Sabemos que las normas de convivencia sana son necesarias y buenas. Las aprendemos de nuestros padres en el hogar y al crecer forman parte de nuestro carácter y de nuestros valores. Cuando entendemos su importancia, la obediencia a esos principios suele no ser difícil e incluso surge voluntaria y espontánea.
En el universo y en la naturaleza hay
orden, leyes y límites establecidos por Dios a los cuales se sujeta toda la
creación. Asimismo, Dios determinó preceptos para la vida, que
conducen a nuestro propio bien y al bien común. Comprender esa verdad nos permite seguirlos sin que sea una imposición, incluso con alegría. ¿Por qué? Porque son buenos y,
por lo tanto, agradables.
Dios lo dejó por escrito: La Biblia dice que sus preceptos son justos y agradables, dulces "como la miel". ¿Cómo es posible? ¿No es verdad que las reglas son restricciones severas y cuesta obedecerlas?

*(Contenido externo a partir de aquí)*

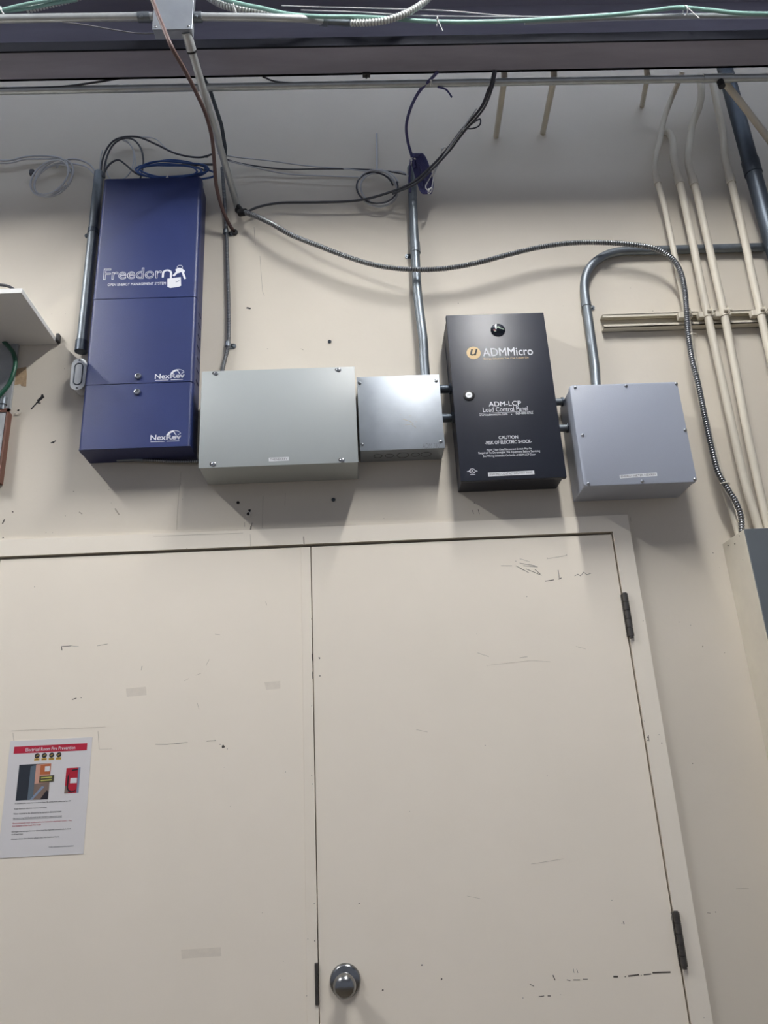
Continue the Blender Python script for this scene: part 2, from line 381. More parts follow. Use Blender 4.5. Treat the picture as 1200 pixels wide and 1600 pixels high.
bm = nb(); pxpoly(bm, [(197, 1076), (228, 1073), (229, 1086), (198, 1089)], 0.006, 0.0002); pxpoly(bm, [(413, 1066), (438, 1064), (438, 1076), (416, 1078)], 0.006, 0.0002); pxpoly(bm, [(283, 1484), (345, 1480), (346, 1494), (284, 1498)], 0.006, 0.0002)
obj('touch_up_patch', bm, 'smudge', dl)

# wall wear
marks(wall, 'paint_chip', 'scuff', 0.0, [
    
    ([(382, 816), (382, 823)], 0.9), ([(394, 817), (392, 830)], 1.3), ([(411, 775), (410, 825)], 0.6), ([(446, 770), (445, 790)], 0.4), ([(102, 490)], 1.2), ([(81, 490)], 1.0), ([(101, 576)], 1.4), ([(20, 800)], 3.0), ([(397, 355), (399, 383)], 0.8), ([(406, 400), (410, 455), (413, 462)], 0.6), ([(716, 474)], 2.0), ([(741, 786)], 2.2),
    ([(738, 797), (740, 803)], 1.2), ([(747, 796), (749, 803)], 1.4), ([(1020, 486)], 1.6), ([(1114, 864)], 1.8), ([(1124, 887)], 1.0), ([(1061, 972)], 1.0), ([(1079, 977)], 1.6), ([(1082, 1193)], 1.6), ([(1118, 1425)], 1.6), ([(1105, 1426), (1110, 1427)], 1.0), ([(4, 818), (7, 812)], 4), ([(5, 840)], 3), ([(174, 786)], 0.9), ([(184, 800)], 1.2), ([(115, 768)], 1.0), ([(285, 780)], 1.0), ([(72, 832)], 1.2), ([(82, 832)], 1.0)])
marks(wall, 'torn_hole', 'groove', 0.0, [([(60, 626), (67, 620)], 10), ([(49, 639), (60, 627)], 4.5), ([(66, 618)], 6), ([(57, 629), (63, 630)], 4), ([(29, 641)], 4.5), ([(80, 692), (87, 689)], 4.0), ([(84, 691)], 4.5), ([(386, 481), (391, 482)], 6), ([(390, 797), (389, 801)], 7), ([(388, 803)], 6), ([(392, 822), (391, 828)], 2)])
marks(wall, 'hairline_crack', 'crack', 0.0, [([(283, 737), (278, 790), (276, 828)], 0.7), ([(240, 838), (372, 828)], 0.5), ([(5, 846), (120, 843)], 0.8), ([(1150, 1389), (1170, 1388)], 0.8), ([(500, 822), (556, 820)], 0.5)])
marks(wall, 'dirt_speck', 'smudge_wall', 0.0, [([(115, 768)], 2.2), ([(170, 765)], 2), ([(124, 800), (128, 803)], 3), ([(180, 795), (186, 804)], 4), ([(102, 806)], 2), ([(282, 756)], 1.5), ([(236, 520)], 1.2), ([(470, 545), (474, 547)], 1.5), ([(418, 545)], 2), ([(880, 478)], 1.2), ([(985, 450)], 1.2), ([(1098, 1010)], 2.4), ([(1132, 1020)], 2), ([(60, 520)], 1.6), ([(600, 810)], 1.6), ([(640, 470)], 1.2)])
bm = nb(); pxpoly(bm, [(15, 598), (18, 580), (28, 576), (41, 573), (42, 585), (41, 604), (33, 603), (32, 600), (22, 602)], 0.0, 0.0005); obj('glue_residue', bm, 'residue', wall)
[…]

Algunas de origen humano, quizás sí. Aun así, en esta cuestión de la obediencia, solemos reaccionar como el erizo, sacando "púas para afuera", a la defensiva, sin razón. Pero, cuando comprendemos cabalmente que lo que Dios dispone tiene un propósito de bien, vemos que es agradable y que obedecerlo no resulta amargo, sino "dulce". Dulce como la miel...
Podemos descubrir, quizás con gran asombro, que la obediencia a Dios se disfruta realmente, y no es una carga lúgubre impuesta. Si obedecemos las directivas de Dios es un deleite, porque sabemos que redunda en un bien mayor de lo que imaginamos, para nosotros y para los demás. Sin lugar a dudas, obedecer a Dios confiando en su amor y en su bondad nos hace descubrir la dulzura de lo bueno.